Scene modeling code data:
────────────────────────────────────────

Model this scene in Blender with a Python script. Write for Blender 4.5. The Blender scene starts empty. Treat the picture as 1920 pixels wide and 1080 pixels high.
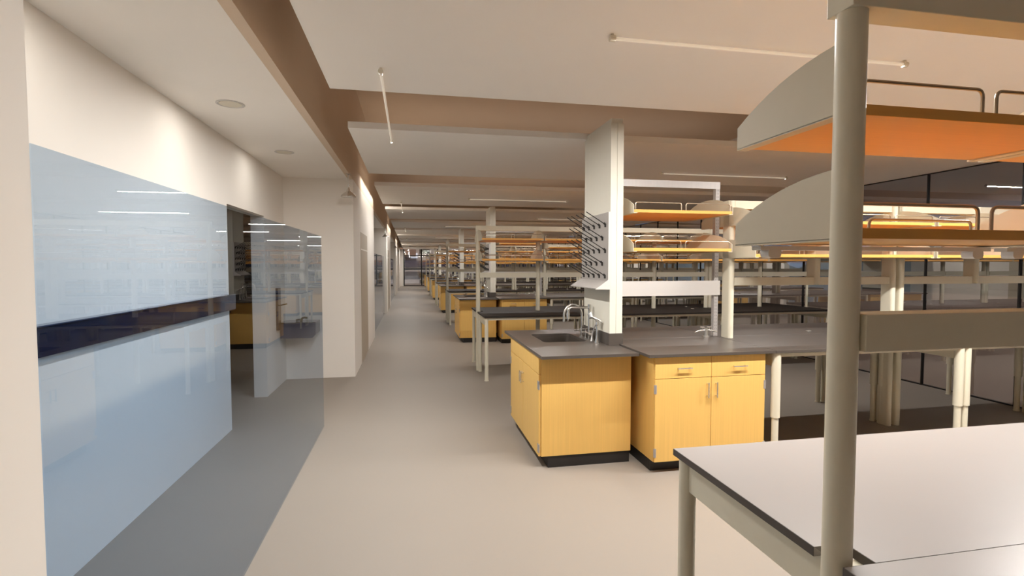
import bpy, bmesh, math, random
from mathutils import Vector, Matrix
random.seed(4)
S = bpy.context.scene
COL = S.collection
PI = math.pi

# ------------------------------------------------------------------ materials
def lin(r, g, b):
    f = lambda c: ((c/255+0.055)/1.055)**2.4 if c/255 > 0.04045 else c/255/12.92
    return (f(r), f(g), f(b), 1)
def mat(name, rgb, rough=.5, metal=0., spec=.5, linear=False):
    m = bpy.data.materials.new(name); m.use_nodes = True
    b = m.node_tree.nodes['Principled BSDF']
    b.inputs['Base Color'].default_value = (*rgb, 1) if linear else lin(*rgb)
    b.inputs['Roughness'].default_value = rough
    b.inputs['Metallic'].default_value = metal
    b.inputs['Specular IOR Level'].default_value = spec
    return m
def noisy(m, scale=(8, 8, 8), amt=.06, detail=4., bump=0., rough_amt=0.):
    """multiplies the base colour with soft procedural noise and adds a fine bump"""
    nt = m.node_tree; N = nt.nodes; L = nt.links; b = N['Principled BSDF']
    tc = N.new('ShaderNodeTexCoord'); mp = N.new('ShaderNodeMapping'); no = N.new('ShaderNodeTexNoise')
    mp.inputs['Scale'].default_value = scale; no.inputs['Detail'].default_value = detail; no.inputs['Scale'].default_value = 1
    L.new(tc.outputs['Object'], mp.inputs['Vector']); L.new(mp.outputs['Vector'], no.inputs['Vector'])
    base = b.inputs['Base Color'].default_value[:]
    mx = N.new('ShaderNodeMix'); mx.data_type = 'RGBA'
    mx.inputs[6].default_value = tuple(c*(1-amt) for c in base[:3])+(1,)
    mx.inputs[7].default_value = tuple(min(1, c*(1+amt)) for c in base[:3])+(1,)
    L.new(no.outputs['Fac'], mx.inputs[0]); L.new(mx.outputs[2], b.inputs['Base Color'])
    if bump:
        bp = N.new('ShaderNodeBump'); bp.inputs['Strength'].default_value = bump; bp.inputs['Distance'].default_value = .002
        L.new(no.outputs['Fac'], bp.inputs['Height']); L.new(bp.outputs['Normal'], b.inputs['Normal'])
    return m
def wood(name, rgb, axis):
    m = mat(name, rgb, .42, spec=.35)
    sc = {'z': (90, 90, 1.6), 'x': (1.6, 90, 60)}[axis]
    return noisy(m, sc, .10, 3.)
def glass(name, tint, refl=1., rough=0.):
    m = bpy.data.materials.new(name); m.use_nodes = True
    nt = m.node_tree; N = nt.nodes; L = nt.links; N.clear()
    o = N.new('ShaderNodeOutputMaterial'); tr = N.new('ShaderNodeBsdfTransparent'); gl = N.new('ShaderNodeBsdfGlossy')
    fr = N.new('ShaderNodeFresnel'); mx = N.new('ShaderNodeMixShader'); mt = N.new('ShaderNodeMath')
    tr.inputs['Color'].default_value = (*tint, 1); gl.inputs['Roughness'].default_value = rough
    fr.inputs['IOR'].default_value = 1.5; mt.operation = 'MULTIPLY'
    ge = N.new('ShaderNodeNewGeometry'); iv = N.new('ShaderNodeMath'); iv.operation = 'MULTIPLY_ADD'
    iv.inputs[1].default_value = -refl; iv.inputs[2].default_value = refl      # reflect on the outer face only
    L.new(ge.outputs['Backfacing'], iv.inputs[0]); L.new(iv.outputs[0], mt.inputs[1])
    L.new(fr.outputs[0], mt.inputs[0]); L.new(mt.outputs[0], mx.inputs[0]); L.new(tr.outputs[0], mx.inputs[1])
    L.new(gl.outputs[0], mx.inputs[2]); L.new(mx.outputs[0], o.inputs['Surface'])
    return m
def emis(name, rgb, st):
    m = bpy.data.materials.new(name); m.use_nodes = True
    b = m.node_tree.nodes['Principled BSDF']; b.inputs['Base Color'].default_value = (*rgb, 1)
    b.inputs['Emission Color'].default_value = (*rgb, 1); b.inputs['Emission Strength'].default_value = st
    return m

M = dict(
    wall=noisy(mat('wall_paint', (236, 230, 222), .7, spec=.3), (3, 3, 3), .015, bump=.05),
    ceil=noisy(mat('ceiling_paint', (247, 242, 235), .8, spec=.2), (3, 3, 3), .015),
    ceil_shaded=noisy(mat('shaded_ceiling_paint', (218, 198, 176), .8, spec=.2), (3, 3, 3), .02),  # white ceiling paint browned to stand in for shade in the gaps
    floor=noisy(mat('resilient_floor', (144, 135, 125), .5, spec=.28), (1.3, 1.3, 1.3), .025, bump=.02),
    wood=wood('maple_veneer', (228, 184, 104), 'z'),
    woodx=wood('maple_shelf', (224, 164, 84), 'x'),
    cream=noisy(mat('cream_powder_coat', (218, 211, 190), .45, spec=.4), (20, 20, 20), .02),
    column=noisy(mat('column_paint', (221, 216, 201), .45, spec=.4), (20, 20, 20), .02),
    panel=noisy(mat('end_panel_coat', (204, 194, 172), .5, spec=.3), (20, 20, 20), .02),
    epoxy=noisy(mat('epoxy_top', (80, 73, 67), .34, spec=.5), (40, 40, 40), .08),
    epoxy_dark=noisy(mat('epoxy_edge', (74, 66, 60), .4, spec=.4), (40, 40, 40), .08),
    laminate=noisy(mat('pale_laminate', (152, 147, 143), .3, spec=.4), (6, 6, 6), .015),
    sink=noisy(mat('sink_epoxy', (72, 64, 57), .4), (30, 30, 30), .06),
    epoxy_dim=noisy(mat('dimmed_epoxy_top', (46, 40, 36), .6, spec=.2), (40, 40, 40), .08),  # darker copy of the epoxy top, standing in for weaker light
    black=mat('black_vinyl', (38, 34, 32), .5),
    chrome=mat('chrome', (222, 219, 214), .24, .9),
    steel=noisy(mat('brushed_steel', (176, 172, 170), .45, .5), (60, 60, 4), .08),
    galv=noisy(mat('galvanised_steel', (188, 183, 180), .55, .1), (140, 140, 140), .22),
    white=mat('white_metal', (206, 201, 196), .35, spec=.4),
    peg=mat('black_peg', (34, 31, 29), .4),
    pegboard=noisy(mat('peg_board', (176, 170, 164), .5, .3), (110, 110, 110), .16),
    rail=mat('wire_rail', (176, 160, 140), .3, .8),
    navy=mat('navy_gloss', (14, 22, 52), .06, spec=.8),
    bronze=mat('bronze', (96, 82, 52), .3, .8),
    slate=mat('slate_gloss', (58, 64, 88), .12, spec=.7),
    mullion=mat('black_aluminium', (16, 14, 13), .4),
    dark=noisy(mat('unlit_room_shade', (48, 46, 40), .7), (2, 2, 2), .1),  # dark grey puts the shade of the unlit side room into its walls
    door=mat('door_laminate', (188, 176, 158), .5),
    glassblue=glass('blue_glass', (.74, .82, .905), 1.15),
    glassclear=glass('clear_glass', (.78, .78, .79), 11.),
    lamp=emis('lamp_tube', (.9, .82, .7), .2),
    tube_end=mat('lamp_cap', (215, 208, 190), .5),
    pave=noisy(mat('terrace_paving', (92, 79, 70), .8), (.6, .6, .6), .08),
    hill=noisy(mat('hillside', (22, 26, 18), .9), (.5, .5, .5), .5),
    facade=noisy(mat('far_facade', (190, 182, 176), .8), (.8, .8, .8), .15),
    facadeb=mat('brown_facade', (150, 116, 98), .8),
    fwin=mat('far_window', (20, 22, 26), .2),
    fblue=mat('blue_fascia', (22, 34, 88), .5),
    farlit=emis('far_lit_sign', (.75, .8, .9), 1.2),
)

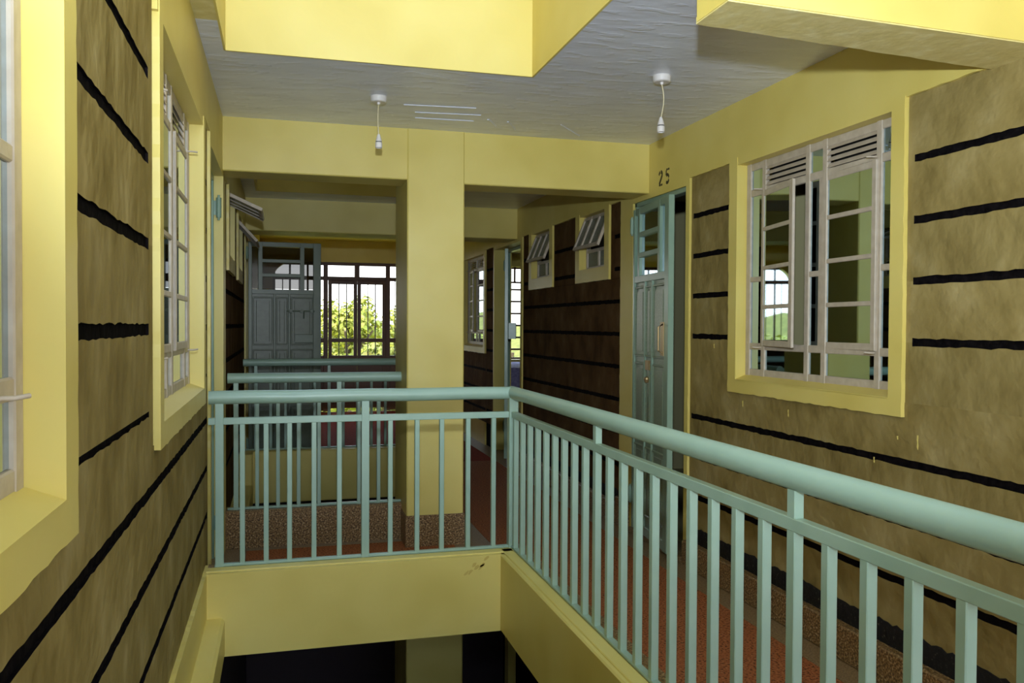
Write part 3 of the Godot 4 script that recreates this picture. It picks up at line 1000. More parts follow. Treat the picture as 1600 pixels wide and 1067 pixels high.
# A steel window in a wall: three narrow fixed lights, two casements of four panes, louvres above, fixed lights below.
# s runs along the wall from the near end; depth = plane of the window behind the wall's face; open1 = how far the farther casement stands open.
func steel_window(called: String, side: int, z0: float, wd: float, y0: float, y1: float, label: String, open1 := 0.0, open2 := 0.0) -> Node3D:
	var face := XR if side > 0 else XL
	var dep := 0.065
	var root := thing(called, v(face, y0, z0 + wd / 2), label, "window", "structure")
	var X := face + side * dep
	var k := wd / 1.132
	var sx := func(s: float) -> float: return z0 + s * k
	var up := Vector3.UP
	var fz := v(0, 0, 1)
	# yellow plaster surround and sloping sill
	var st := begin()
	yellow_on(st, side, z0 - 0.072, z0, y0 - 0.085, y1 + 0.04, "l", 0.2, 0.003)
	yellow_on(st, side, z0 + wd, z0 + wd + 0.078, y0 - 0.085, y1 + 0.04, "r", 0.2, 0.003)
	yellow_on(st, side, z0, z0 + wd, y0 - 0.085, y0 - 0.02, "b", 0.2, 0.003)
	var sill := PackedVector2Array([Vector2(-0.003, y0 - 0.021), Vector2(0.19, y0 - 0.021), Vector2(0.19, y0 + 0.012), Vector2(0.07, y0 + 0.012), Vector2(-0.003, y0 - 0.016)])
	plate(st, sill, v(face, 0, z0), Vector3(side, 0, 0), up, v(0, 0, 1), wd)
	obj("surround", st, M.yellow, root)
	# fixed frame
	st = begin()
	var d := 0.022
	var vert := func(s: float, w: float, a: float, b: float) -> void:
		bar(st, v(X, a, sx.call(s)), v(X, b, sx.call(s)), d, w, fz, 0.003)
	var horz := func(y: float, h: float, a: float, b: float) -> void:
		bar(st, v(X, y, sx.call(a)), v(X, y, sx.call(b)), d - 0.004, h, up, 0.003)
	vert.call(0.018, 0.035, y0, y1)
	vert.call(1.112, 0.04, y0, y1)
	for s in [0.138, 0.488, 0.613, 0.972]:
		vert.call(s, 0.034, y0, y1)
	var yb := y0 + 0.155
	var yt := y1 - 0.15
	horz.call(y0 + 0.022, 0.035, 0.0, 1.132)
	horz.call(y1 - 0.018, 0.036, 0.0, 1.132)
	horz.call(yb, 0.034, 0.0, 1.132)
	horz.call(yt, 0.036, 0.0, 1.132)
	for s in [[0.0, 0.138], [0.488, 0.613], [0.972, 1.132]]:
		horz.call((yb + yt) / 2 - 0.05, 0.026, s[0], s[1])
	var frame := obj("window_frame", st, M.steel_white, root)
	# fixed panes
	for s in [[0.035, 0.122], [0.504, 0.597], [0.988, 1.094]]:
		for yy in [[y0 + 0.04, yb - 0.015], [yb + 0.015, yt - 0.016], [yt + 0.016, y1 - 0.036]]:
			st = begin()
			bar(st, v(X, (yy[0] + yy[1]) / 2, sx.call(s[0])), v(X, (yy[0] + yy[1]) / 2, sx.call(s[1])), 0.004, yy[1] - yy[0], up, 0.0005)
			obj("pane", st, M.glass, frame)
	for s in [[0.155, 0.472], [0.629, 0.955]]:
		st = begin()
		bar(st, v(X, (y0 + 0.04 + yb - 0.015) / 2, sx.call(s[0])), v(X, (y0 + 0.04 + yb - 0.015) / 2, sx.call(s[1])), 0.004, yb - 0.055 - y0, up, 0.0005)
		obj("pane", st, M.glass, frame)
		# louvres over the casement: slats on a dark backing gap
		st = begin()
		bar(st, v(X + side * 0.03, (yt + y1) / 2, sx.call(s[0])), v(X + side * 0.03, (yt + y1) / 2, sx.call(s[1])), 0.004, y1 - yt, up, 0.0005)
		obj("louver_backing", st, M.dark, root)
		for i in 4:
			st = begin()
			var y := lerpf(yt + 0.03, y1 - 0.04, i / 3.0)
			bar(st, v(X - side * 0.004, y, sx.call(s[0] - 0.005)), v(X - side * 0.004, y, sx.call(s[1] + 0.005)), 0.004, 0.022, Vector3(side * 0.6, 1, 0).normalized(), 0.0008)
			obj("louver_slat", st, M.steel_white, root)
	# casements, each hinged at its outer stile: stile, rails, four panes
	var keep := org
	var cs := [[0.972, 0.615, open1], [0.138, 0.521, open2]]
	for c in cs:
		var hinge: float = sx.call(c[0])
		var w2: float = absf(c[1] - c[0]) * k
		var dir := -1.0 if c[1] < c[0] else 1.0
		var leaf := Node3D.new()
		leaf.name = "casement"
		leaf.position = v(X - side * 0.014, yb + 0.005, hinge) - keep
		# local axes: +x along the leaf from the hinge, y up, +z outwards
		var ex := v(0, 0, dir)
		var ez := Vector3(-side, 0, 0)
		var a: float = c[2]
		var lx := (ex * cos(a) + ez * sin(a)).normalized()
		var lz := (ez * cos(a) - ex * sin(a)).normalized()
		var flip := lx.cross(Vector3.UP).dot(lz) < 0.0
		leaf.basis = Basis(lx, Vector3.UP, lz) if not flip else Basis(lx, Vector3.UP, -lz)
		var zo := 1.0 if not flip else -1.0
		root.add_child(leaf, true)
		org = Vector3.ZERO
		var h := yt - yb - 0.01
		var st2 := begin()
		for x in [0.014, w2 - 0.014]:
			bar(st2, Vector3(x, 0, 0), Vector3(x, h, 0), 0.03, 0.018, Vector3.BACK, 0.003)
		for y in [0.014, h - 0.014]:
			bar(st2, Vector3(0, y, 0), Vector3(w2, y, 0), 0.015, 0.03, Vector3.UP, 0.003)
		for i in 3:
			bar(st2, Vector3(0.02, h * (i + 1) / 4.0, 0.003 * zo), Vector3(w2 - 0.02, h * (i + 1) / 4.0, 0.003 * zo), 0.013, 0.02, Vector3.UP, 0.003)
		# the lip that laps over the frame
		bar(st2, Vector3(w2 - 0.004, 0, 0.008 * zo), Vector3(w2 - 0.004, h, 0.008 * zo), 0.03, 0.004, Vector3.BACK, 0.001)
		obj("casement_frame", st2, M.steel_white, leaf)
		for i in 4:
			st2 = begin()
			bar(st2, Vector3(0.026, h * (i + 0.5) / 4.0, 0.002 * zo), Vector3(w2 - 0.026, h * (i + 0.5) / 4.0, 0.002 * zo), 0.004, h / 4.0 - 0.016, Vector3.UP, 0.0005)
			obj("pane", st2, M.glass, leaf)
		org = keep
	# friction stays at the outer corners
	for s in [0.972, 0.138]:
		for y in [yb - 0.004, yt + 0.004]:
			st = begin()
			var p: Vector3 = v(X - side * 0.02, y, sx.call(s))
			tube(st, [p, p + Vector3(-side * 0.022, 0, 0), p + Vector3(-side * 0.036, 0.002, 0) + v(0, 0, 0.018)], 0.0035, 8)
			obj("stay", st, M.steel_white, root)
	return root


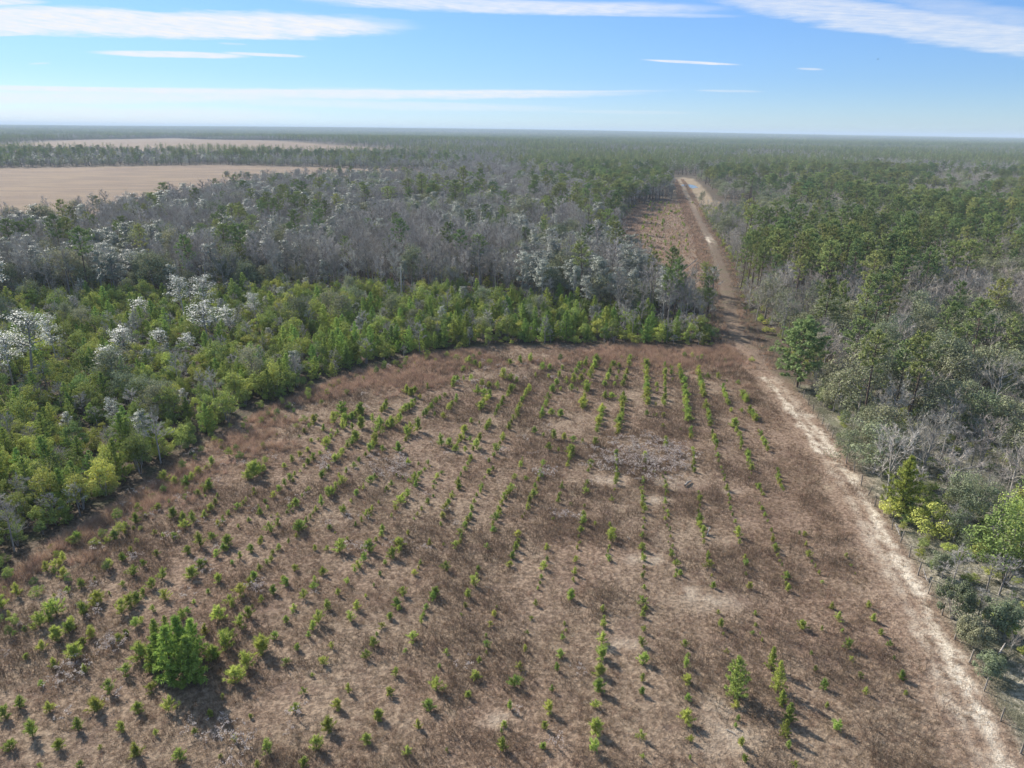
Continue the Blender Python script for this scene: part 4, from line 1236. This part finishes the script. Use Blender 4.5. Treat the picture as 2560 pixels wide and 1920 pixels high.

────────────────────────────────────────

• **The task**
Give the number of lines in the data that contain "wide", with no other words.

• **Solution for this task**
3